Furthermore, there is no basis to find that counsel should have complained about Toro's lack of notice before sentence of the obstruction of justice enhancement based on his perjury. In advance of the Fatico hearing, the Court advised Toro that he risked a possible upward departure for obstruction of justice if he perjured himself. After the Fatico hearing and in advance of sentencing, the Government argued for an upward departure based on Toro's perjury. Toro was thus adequately advised of the potential enhancement and it was not error for his attorney to fail to raise this issue.

4. Second Appeal

Finally, Toro argues that he received ineffective assistance of appellate counsel in connection with his second appeal because his appellate counsel filed a motion to be relieved accompanied by an Anders brief. Toro suggests that his attorney failed to give him adequate notice that he intended to file an Anders brief, or provide him with an opportunity to review the Anders brief. These allegations, however, are belied by the fact that Toro timely filed a pro se brief in opposition to defense counsel's Anders brief on June 15, 2006. Furthermore, after granting defense counsel's motion to withdraw, the Court of Appeals appointed new counsel to represent Toro in his second appeal. Toro does not contend that this appointed counsel was ineffective during his second appeal. As such, Toro's argument in this regard also fails.

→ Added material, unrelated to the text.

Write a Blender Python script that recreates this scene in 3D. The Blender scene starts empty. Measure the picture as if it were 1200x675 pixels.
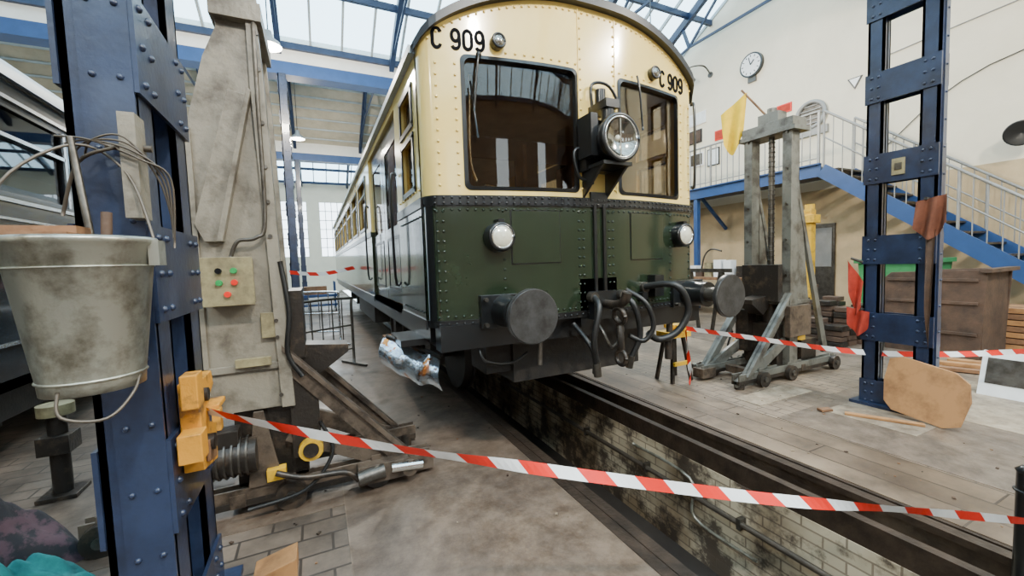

Toro's February 24, 2009 petition for a writ of habeas corpus pursuant to 28 U.S.C. § 2255 is denied. In addition, the Court declines to issue a certificate of appealability. Toro has not made a substantial showing of a denial of a federal right pursuant to 28 U.S.C. § 2253(c), and appellate review is therefore not warranted. Love v. McCray, 413 F.3d 192, 195 (2d Cir. 2005). The Court also finds pursuant to 28 U.S.C. § 1915(a)(3) that any appeal from this Order would not be taken in good faith. Coppedge v. United States, 369 U.S. 438, 445 (1962). The Clerk of Court shall close the case.